Dogsleds and Helicopters

Talkeetna Travel Blog

 › entry 14 of 19 › view all entries

We had a wakeup call for 7:00 and woke to a crystal clear day. When I check in to the office, my assistant told me of a helicopter crash in Juneau. At the lodge, we picked up a copy of the Anchorage Times and read the front page story of an Aerospatiale AStar helicopter that crashed on Herbert Glacier killing the pilot plus 4 from the Ryndam and 2 from the Sea Princess.

Had pretty decent eggs benedict in the Mt. View Dining Room, then boarded a van for the Iditarod Kennel Tour. We rode about 45 minutes, (including a stop an the driver's Mom's house to pick up coffee!) to the kennels of Bill Hall, an Iditarod race competitor. As we approached Hall's house, we overtook him on the road.

He was on a 3-wheel ATV pulled by a team of 7 dogs. Bill was very personable and seemed to genuinely care for each one of the 50 dogs. He gave an interesting and informative presentation for about an hour, then pulled out 5 puppies for people to hold. Of Bill's 50 dogs, 10 are special retired dogs, 10 are too young to race and 30 are his race dogs. Linda's the dog nut in the family so this was her trip but I enjoyed the visit, too.

Back at the lodge, I called my folks and our kids to tell them we were not involved in the disaster in Juneau. Notwithstanding the crash, I signed up for a helicopter tour of Denali. Frank had strongly recommended it last night and I seriously considered it when I saw the clear morning skies but dismissed the idea when I read the paper.

I figured Lin would be upset if I even mentioned it but she was OK with it. After a lunch on the deck, I boarded a 2:30 van for the helicopter ride. We only had to ride a few miles to the heliport, a small clearing next to a trailer. This was the local base of operations of ERA Helicopter. The chopper arrived after we did; a beautiful Aerospatiale AStar. This was identical to the one that went down in Juneau and holds a pilot plus 6 passengers. We had an empty seat and I was in the back with two other folks.Each of us was fitted with headsets but there was no vox. We had to press a button in the ceiling to talk. A bit primitive and two of the women could not understand the program! The flight was absolutely perfect in every respect. The weather was still crystal clear with absolutely no turbulence.
The pilot, Glen Ballard, started out at about 1000 above ground level over the lowlands giving an almost continuous narrative in a very soft, deep, almost poetic manner. His narrative added a lot to the beauty of the flight. Glen showed a deep love for the environment, not only my his words, but also by actions as he carefully avoided spooking the wildlife. We saw a moose and two trumpeter swans. We went up and down various valleys. At one point, we were facing a huge headwall with higher peaks on each side. He very slowly ascended and suddenly the peak of Denali was in front of us. Spectacular!! We were quite close to the mountains at times and we went so close to one glacier, it seemed as if we could touch it. Then he flew very slowly over the glacier's top so we could get a good look at the huge crevasses.
As we approached one ridge, Glen said he'd seen bear tracks an hour earlier. As we crossed it, he saw a new set so we looked for the bear and found a mother grizzly and two cubs on a steep hillside. Too soon (after about 45 minutes of flight time) we returned. Frank was right; it was a fantastic experience.
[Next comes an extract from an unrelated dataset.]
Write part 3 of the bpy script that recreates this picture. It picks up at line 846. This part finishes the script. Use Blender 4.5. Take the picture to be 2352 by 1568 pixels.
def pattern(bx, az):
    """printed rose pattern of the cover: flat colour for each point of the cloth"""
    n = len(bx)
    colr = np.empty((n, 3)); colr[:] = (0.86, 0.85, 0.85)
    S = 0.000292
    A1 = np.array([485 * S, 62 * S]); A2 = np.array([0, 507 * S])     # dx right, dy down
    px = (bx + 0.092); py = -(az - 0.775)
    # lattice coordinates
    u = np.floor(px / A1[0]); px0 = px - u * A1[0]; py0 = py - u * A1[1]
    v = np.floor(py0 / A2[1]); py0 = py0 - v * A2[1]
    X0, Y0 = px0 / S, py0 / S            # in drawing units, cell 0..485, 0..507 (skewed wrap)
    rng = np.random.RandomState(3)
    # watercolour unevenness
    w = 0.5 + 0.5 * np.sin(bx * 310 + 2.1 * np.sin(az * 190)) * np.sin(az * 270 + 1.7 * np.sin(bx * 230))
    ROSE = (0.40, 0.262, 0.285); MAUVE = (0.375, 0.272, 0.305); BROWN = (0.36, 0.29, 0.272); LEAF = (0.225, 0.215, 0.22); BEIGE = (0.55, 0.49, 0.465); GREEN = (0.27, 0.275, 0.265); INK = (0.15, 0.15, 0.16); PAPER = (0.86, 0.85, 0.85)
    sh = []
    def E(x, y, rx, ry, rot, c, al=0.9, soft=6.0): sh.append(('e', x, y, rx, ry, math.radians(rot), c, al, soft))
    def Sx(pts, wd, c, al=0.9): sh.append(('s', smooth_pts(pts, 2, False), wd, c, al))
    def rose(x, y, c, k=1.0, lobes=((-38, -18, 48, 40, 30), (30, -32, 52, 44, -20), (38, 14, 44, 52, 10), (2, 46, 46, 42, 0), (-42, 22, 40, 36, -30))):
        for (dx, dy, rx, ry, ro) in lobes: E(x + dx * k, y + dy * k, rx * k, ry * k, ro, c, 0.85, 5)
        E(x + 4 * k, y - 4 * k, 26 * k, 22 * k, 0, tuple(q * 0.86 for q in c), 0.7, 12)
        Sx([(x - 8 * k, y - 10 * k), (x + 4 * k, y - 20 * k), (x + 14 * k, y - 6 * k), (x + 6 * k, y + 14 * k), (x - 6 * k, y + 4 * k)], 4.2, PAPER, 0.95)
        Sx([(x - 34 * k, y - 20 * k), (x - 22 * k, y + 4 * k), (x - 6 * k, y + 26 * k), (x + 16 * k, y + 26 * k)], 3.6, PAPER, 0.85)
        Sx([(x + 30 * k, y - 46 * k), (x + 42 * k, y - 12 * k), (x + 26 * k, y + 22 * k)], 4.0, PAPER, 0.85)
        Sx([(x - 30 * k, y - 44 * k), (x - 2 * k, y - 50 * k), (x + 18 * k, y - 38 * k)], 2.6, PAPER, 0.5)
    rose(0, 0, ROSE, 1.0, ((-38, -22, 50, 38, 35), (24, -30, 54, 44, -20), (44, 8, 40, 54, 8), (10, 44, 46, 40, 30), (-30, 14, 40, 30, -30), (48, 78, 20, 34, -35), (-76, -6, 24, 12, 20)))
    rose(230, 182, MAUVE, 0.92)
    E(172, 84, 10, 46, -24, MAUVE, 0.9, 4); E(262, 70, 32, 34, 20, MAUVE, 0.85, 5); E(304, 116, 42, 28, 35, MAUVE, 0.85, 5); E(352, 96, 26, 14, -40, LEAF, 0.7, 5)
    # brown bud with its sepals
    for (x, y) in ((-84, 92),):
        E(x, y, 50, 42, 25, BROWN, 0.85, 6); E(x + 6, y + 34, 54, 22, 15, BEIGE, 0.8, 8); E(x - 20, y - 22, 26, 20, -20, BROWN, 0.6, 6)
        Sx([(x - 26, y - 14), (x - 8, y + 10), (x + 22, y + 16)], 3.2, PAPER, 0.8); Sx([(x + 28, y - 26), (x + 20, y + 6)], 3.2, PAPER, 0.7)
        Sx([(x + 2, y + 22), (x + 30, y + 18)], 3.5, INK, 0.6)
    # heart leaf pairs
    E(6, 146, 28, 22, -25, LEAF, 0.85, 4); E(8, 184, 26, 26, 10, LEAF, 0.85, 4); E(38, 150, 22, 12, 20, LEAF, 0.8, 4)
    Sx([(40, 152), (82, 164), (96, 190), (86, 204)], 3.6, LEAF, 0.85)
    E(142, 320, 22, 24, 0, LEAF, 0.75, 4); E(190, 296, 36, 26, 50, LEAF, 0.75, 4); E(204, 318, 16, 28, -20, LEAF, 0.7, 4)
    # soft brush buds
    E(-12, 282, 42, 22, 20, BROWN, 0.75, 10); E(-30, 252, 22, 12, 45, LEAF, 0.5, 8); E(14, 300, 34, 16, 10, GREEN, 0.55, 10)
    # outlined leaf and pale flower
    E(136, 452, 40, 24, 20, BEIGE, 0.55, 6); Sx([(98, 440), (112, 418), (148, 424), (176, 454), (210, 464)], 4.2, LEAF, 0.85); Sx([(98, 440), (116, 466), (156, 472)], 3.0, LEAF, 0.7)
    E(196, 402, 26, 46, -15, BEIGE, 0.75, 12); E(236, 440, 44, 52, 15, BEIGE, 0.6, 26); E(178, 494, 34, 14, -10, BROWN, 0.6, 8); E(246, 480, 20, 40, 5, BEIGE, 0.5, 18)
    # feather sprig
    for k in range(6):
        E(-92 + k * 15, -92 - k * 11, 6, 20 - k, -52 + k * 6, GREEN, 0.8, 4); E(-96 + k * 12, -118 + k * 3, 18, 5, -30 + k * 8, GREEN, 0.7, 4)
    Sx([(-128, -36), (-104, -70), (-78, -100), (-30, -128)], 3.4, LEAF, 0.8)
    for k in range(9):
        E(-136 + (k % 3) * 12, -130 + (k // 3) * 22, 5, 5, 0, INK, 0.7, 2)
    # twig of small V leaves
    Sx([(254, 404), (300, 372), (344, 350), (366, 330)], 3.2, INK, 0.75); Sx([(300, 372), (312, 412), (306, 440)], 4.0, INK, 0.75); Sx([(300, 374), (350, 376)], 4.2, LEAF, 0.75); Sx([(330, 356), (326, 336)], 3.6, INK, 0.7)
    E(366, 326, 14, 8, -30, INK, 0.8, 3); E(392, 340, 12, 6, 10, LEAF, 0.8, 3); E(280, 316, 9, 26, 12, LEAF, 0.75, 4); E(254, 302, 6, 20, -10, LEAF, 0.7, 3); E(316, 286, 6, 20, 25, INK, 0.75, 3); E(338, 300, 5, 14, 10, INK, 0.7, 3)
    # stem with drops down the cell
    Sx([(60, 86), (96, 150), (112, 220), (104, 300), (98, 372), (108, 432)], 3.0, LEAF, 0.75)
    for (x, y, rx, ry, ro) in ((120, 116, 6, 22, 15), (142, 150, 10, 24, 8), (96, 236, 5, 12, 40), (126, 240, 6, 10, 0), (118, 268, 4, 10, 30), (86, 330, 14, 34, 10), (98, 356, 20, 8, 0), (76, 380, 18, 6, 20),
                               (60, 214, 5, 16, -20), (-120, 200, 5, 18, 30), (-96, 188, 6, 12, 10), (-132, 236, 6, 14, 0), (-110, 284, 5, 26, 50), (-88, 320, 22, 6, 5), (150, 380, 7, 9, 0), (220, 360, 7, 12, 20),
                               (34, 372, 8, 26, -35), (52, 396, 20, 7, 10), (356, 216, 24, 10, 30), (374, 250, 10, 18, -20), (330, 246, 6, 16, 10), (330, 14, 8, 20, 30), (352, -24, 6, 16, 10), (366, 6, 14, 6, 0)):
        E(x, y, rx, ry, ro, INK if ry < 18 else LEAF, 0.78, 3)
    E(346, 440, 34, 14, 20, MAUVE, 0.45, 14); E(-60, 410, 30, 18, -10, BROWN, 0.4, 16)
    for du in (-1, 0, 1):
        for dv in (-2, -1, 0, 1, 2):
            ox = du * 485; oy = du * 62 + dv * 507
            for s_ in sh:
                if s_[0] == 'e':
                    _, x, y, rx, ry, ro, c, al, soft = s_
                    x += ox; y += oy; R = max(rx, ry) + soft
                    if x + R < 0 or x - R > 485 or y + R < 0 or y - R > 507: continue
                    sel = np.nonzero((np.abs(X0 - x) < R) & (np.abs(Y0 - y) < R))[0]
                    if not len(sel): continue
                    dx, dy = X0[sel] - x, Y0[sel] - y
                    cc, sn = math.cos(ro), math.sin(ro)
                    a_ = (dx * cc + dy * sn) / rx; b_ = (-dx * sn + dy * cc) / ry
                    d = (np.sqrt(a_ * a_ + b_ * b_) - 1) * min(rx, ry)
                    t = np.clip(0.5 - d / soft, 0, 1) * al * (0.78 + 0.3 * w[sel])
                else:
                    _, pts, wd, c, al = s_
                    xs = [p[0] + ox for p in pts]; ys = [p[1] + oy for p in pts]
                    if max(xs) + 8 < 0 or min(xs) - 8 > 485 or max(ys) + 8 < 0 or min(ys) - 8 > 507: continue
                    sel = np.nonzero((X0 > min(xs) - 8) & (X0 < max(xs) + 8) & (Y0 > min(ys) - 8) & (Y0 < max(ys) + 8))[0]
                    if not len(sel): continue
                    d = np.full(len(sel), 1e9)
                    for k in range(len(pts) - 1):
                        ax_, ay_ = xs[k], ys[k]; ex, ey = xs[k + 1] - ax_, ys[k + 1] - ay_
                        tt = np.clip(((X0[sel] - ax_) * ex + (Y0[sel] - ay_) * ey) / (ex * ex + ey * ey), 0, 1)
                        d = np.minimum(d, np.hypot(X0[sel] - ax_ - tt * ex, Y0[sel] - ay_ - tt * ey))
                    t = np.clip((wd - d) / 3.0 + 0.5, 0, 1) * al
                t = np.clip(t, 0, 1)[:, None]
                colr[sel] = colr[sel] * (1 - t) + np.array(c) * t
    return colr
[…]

I picked up Lin at the room and we went to the deck for the ranger talk. Then we took a short walk and a nap and dressed for dinner in the Mt. View. This time they hadn't held the requested window table so we waited about 30 minutes in the great room until they buzzed the pager they gave us. Dinner for me was Albacore; for Linda halibut. Not bad. Went to bed around 10:30; we're running out of gas. Woke around 2:30 and, because it was so bright, I considered dressing and taking a picture of the mountain but didn't have the energy.